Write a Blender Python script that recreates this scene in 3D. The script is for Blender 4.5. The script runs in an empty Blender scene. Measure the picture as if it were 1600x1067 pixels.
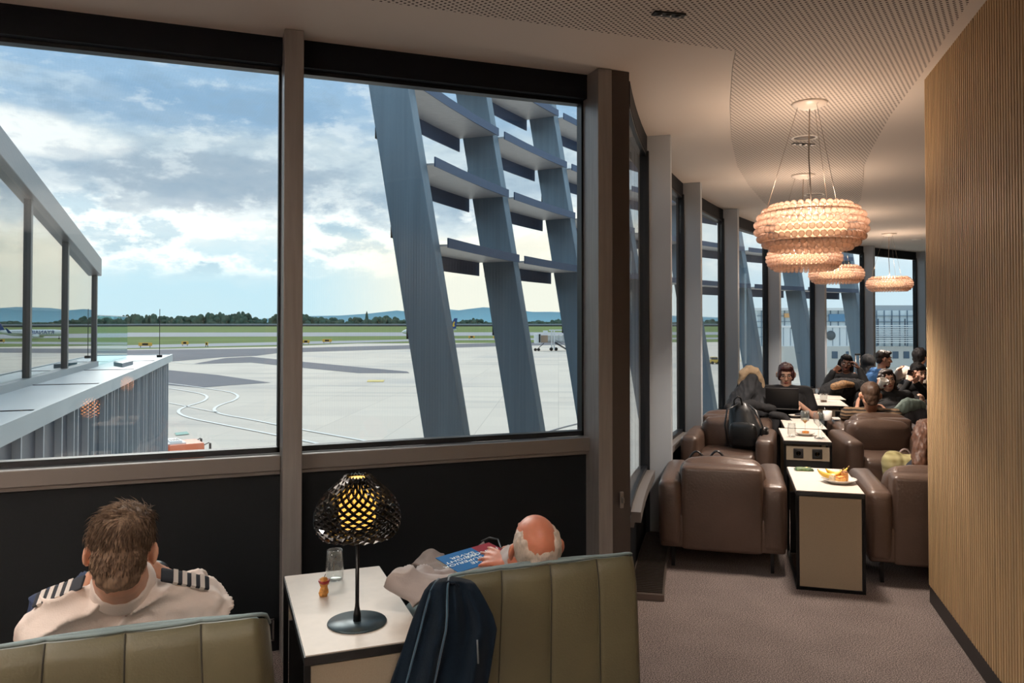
import bpy, bmesh, math, random
from mathutils import Vector, Matrix, Euler, noise
random.seed(7)
R = math.radians
SC = bpy.context.scene
COL = SC.collection
# ---------------------------------------------------------------- camera frame
F = 1223.0
PY0 = 481.7
YAW = -20.6
EYE = Vector((0, 0, 1.6))
CROT = Euler((R(91), 0, R(YAW))).to_matrix()
def ray(px, py): return CROT @ Vector(((px-800)/F, (PY0-py)/F, -1))
def at_z(px, py, z):
    r = ray(px, py); return EYE + r*((z-EYE.z)/r.z)
def at_y(px, py, y):
    r = ray(px, py); return EYE + r*((y-EYE.y)/r.y)
def at_d(px, py, Z): return EYE + ray(px, py)*Z
CA, SA = math.cos(R(20.6)), math.sin(R(20.6))
def cam2w(X, Z, z=0.0): return Vector((CA*X+SA*Z, -SA*X+CA*Z, z))
GA = R(-36.1)
GC, GS = math.cos(R(36.1)), math.sin(R(36.1))
def gw(a, b, z=0.0): return Vector((GC*a+GS*b, -GS*a+GC*b, z))
def sm(a, b, x):
    t = max(0, min(1, (x-a)/(b-a))); return t*t*(3-2*t)

# ---------------------------------------------------------------- mesh builder
class MB:
    def __init__(s): s.v = []; s.f = []; s.sm = []; s.mi = []
    def add(s, vs, fs, smooth=False, mi=0, M=None):
        o = len(s.v)
        s.v += [tuple(M @ Vector(p)) if M is not None else tuple(p) for p in vs]
        s.f += [tuple(i+o for i in f) for f in fs]
        s.sm += [smooth]*len(fs); s.mi += [mi]*len(fs); return s
    def box(s, c, d, M=None, mi=0):
        x, y, z = d[0]/2, d[1]/2, d[2]/2; c = Vector(c)
        vs = [c+Vector(p) for p in [(-x,-y,-z),(x,-y,-z),(x,y,-z),(-x,y,-z),(-x,-y,z),(x,-y,z),(x,y,z),(-x,y,z)]]
        return s.add(vs, [(0,3,2,1),(4,5,6,7),(0,1,5,4),(1,2,6,5),(2,3,7,6),(3,0,4,7)], False, mi, M)
    def lohi(s, lo, hi, M=None, mi=0):
        return s.box([(a+b)/2 for a, b in zip(lo, hi)], [b-a for a, b in zip(lo, hi)], M, mi)
    def rbox(s, c, d, r=.03, n=4, puff=0.0, M=None, mi=0, fn=None):
        h = [k/2 for k in d]; r = min(r, min(h)*.999); c = Vector(c)
        def coords(k):
            inn = h[k]-r; a = []
            for i in range(n): a.append(-h[k] + r*(1-math.cos(i/n*math.pi/2)) if False else -inn - r*math.cos(i/n*math.pi/2))
            m = 5
            for i in range(m+1): a.append(-inn+2*inn*i/m)
            for i in range(n): a.append(inn + r*math.sin((i+1)/n*math.pi/2))
            return a
        X = [coords(0), coords(1), coords(2)]; vs = []; fs = []; idx = {}
        def vert(i, j, k):
            key = (i, j, k)
            if key in idx: return idx[key]
            p = Vector((X[0][i], X[1][j], X[2][k]))
            q = Vector([max(-(h[t]-r), min(h[t]-r, p[t])) for t in range(3)])
            dv = p-q
            if dv.length > 1e-9: p = q+dv.normalized()*r
            if puff:
                u = [p[t]/h[t] for t in range(3)]
                for t in range(3):
                    o = [u[w] for w in range(3) if w != t]
                    p[t] += puff*max(0,(1-o[0]**2))*max(0,(1-o[1]**2))*(1 if u[t] > 0 else -1)*min(1, abs(u[t]))**3
            if fn: p = fn(p)
            idx[key] = len(vs); vs.append(p+c); return idx[key]
        N = [len(x)-1 for x in X]
        for a, b, t in ((0,1,2),(1,2,0),(2,0,1)):
            for i in range(N[a]):
                for j in range(N[b]):
                    for e in (0, N[t]):
                        def g(ii, jj):
                            k = [0,0,0]; k[a] = ii; k[b] = jj; k[t] = e; return vert(*k)
                        q = (g(i,j), g(i+1,j), g(i+1,j+1), g(i,j+1))
                        fs.append(q if e else q[::-1])
        return s.add(vs, fs, True, mi, M)
    def tube(s, pts, r, seg=8, M=None, mi=0, cap=True, smooth=True, flat=None):
        pts = [Vector(p) for p in pts]; n = len(pts)
        rs = r if isinstance(r, (list, tuple)) else [r]*n
        t = (pts[1]-pts[0]).normalized()
        u = t.cross(Vector((0,0,1)))
        if u.length < .1: u = t.cross(Vector((1,0,0)))
        u.normalize(); vs = []; fs = []
        for i in range(n):
            d = (pts[min(i+1,n-1)]-pts[max(i-1,0)])
            d = d.normalized() if d.length > 1e-9 else t
            u = (u-d*u.dot(d)); u.normalize(); w = d.cross(u)
            for k in range(seg):
                a = 2*math.pi*k/seg
                vs.append(pts[i]+(u*math.cos(a)+w*math.sin(a)*(flat or 1))*rs[i])
        for i in range(n-1):
            for k in range(seg):
                k2 = (k+1) % seg
                fs.append((i*seg+k, i*seg+k2, (i+1)*seg+k2, (i+1)*seg+k))
        if cap:
            fs.append(tuple(range(seg))[::-1]); fs.append(tuple((n-1)*seg+k for k in range(seg)))
        return s.add(vs, fs, smooth, mi, M)
    def lathe(s, prof, seg=24, M=None, mi=0, smooth=True, closed=False):
        vs = []; fs = []; n = len(prof)
        for (r, z) in prof:
            for k in range(seg):
                a = 2*math.pi*k/seg; vs.append((r*math.cos(a), r*math.sin(a), z))
        for i in range(n if closed else n-1):
            j = (i+1) % n
            for k in range(seg):
                k2 = (k+1) % seg
                fs.append((i*seg+k, i*seg+k2, j*seg+k2, j*seg+k))
        if not closed:
            if prof[0][0] > 1e-6: fs.append(tuple(range(seg))[::-1])
            if prof[-1][0] > 1e-6: fs.append(tuple((n-1)*seg+k for k in range(seg)))
        return s.add(vs, fs, smooth, mi, M)
    def ell(s, c, d, M=None, mi=0, u=16, v=10, rot=None):
        c = Vector(c); vs = []; fs = []
        for i in range(v+1):
            ph = math.pi*i/v
            for k in range(u):
                a = 2*math.pi*k/u
                p = Vector((d[0]*math.sin(ph)*math.cos(a), d[1]*math.sin(ph)*math.sin(a), d[2]*math.cos(ph)))
                if rot is not None: p = rot @ p
                vs.append(p+c)
        for i in range(v):
            for k in range(u):
                k2 = (k+1) % u
                fs.append((i*u+k, (i+1)*u+k, (i+1)*u+k2, i*u+k2))
        return s.add(vs, fs, True, mi, M)
    def cap(s, a, b, ra, rb=None, seg=12, M=None, mi=0):
        a = Vector(a); b = Vector(b); rb = ra if rb is None else rb
        d = (b-a); L = d.length
        if L < 1e-6: return s.ell(a, (ra,ra,ra), M, mi)
        d.normalize(); pts = []; rs = []
        for i in range(4):
            t = math.pi/2*(i/4); pts.append(a-d*ra*math.cos(t)); rs.append(max(1e-4, ra*math.sin(t)))
        pts.append(a); rs.append(ra); pts.append(b); rs.append(rb)
        for i in range(1, 5):
            t = math.pi/2*(i/4); pts.append(b+d*rb*math.sin(t)); rs.append(max(1e-4, rb*math.cos(t)))
        return s.tube(pts, rs, seg, M, mi)
    def chain(s, pts, rs, seg=12):
        for i in range(len(pts)-1): s.cap(pts[i], pts[i+1], rs[i], rs[i+1], seg)
        return s
    def prism(s, poly, z0, z1, M=None, mi=0):
        n = len(poly); vs = [(x,y,z0) for x,y in poly]+[(x,y,z1) for x,y in poly]
        fs = [tuple(range(n))[::-1], tuple(range(n,2*n))]+[(i,(i+1)%n,n+(i+1)%n,n+i) for i in range(n)]
        return s.add(vs, fs, False, mi, M)
    def grid(s, fn, nu, nv, smooth=True, mi=0, M=None):
        vs = [fn(i/nu, j/nv) for j in range(nv+1) for i in range(nu+1)]
        fs = [(j*(nu+1)+i, j*(nu+1)+i+1, (j+1)*(nu+1)+i+1, (j+1)*(nu+1)+i) for j in range(nv) for i in range(nu)]
        return s.add(vs, fs, smooth, mi, M)
    def mesh(s, name, off=None):
        me = bpy.data.meshes.new(name)
        vs = s.v if off is None else [(x-off[0], y-off[1], z-off[2]) for x,y,z in s.v]
        me.from_pydata(vs, [], s.f)
        me.polygons.foreach_set('use_smooth', s.sm); me.polygons.foreach_set('material_index', s.mi)
        me.update(); return me
    def build(s, name, mat, parent=None, world=True, mods=None):
        off = rootloc(parent) if (parent is not None and world) else None
        me = s.mesh(name, off)
        for m in (mat if isinstance(mat, (list, tuple)) else [mat]): me.materials.append(m)
        o = bpy.data.objects.new(name, me); COL.objects.link(o)
        if parent is not None: o.parent = parent
        if mods: mods(o); bake(o)
        return o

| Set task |
Copy nothing but the lines from the first one in the listing through the line with "t = max(0, min(1, (x-a)/(b-a)));", and omit the pictures.

| Answer in full |
Write a Blender Python script that recreates this scene in 3D. The script is for Blender 4.5. The script runs in an empty Blender scene. Measure the picture as if it were 1600x1067 pixels.
import bpy, bmesh, math, random
from mathutils import Vector, Matrix, Euler, noise
random.seed(7)
R = math.radians
SC = bpy.context.scene
COL = SC.collection
# ---------------------------------------------------------------- camera frame
F = 1223.0
PY0 = 481.7
YAW = -20.6
EYE = Vector((0, 0, 1.6))
CROT = Euler((R(91), 0, R(YAW))).to_matrix()
def ray(px, py): return CROT @ Vector(((px-800)/F, (PY0-py)/F, -1))
def at_z(px, py, z):
    r = ray(px, py); return EYE + r*((z-EYE.z)/r.z)
def at_y(px, py, y):
    r = ray(px, py); return EYE + r*((y-EYE.y)/r.y)
def at_d(px, py, Z): return EYE + ray(px, py)*Z
CA, SA = math.cos(R(20.6)), math.sin(R(20.6))
def cam2w(X, Z, z=0.0): return Vector((CA*X+SA*Z, -SA*X+CA*Z, z))
GA = R(-36.1)
GC, GS = math.cos(R(36.1)), math.sin(R(36.1))
def gw(a, b, z=0.0): return Vector((GC*a+GS*b, -GS*a+GC*b, z))
def sm(a, b, x):
    t = max(0, min(1, (x-a)/(b-a))); return t*t*(3-2*t)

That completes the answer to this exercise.